1 box (1 pound) Farfalle pasta
4 quarts water

In a large pot, add the evoo over medium-high heat.  When the oil ripples, add the ground beef and break it up with a heavy duty wooden spoon and, as my mother would say, "brown" the meat.  Add a little salt and pepper to season the beef. After about six minutes, add the onion and garlic and mix well.  After four more minutes, add the lemon juice and zest or the red wine vinegar.  This will deglaze the bottom of the pot and you can scrape up all of those burnt on bits of flavorful beef!  

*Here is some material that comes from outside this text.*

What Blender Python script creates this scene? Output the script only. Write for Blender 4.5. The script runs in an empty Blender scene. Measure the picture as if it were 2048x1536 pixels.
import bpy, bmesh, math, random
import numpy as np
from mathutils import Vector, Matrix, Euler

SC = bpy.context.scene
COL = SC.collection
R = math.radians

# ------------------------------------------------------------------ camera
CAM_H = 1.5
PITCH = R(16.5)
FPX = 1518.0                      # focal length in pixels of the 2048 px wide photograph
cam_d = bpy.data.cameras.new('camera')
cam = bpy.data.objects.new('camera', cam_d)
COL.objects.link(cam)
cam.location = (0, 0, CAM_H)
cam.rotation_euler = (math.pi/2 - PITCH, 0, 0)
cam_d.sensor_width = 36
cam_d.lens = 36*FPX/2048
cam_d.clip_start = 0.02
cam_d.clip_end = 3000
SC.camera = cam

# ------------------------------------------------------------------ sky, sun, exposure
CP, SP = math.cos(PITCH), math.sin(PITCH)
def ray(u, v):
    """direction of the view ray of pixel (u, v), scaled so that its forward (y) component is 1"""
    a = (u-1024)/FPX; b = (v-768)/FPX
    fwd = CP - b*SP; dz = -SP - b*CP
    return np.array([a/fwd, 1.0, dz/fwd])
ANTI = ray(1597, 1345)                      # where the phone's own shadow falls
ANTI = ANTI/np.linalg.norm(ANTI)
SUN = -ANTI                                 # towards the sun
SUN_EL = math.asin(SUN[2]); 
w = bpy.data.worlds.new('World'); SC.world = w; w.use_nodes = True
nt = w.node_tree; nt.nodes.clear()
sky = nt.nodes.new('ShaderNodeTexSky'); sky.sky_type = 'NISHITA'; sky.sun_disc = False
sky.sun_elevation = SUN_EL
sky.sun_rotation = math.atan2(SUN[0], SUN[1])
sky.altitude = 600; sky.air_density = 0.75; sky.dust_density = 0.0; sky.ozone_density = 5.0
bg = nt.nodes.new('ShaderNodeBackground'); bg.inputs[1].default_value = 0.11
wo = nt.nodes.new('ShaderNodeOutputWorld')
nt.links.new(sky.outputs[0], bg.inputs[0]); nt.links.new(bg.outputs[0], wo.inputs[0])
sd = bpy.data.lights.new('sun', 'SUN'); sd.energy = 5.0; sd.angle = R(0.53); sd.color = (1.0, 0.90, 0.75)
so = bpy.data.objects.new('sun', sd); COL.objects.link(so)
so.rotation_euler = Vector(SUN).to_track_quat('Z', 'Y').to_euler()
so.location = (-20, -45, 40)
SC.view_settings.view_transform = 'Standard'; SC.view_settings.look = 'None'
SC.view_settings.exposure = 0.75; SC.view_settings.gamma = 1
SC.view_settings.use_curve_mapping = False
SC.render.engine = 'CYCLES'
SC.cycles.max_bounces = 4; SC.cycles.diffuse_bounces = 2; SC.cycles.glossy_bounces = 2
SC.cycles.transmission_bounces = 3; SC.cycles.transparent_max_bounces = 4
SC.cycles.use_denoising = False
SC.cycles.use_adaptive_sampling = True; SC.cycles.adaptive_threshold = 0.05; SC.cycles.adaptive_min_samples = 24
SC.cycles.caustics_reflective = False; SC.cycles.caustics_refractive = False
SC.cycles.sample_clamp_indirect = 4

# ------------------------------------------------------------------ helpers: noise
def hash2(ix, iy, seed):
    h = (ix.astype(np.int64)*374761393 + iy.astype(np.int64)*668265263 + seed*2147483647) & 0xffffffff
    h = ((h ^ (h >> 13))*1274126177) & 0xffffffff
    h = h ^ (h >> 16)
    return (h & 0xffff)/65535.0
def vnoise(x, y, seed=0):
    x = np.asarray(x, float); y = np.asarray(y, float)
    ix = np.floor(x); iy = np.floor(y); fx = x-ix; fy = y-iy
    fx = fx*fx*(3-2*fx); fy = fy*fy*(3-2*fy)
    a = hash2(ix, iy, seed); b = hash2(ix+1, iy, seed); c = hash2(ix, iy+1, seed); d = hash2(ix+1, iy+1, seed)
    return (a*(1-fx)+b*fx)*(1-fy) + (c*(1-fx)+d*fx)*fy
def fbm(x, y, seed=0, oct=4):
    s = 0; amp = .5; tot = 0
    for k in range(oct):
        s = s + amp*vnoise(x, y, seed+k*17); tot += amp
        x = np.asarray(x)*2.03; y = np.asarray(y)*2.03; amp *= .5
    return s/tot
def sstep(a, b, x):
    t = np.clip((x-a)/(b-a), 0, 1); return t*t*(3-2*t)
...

Next, add the canned tomato products and incorporate well.  Add the dried and/or fresh herbs and stir in well.  (NOTE:  add only half of the fresh basil.  Save the rest for garnish upon serving)!  Now, bring the pasta sauce to a boil and partially cover, and reduce the heat to low.  Simmer for thirty minutes to one hour; whichever you have time for. 

Preheat the oven to 400-degrees. 

Meanwhile, bring four quarts of water to a roiling boil. Add a hefty palm full or so of salt to the water and stir well.  It is the only chance you get to season the pasta itself.  Cook the pasta until just prior to al dente, about eight minutes, and strain in a colander.  

Spray a large 9"x 11" or so baking pan with non-stick spray and set near the pasta sauce and the strained pasta.  If your sink is not near your stop top, place the colander on a plate and move it over to an assembly station.  Now, take a ladle/spoon and ladle a nice amount of sauce to the pan. Be generous and spread it out all over the bottom of the pan.  Add a layer of the farfalle/bowtie pasta, a layer of cheese, a generous layer of sauce, and repeat until you have no sauce left.  Top with mozzarella and some shaved parmesan, dried oregano, dried parsley and sprinkle with smoked paprika.  



If you have not gathered it, this is very much a lasagna style pasta bake. It is one of my favorite ways to spread a buck or feed a number of hungry guests a substantial, savory, flavorful meal they will not soon forget.  Bake at 400-degrees for 45 minutes.  

When done, the top should be a delectable dark golden brown on top. 


The scientific part of it is, although we cook the pasta to and remove shortly before it is "done", it will fully cook by soaking up the pasta sauce loose liquids and become even more flavorful than if it were merely tossed in the sauce and served promptly.  Double the flavor!  Boom!!!  (Drops mic)


You can see the layers, and better yet?  You can smell it and taste it!



One last view before I bid you good night! I served with a delicious garlic butter, cheesy sourdough Foccacia bread from Sacramento Bread Company.  I love it!

Thank You, dear friends and gentle readers, for your time, patience and consideration.  I very much appreciate your visits!

Now, go cook something for someone you love!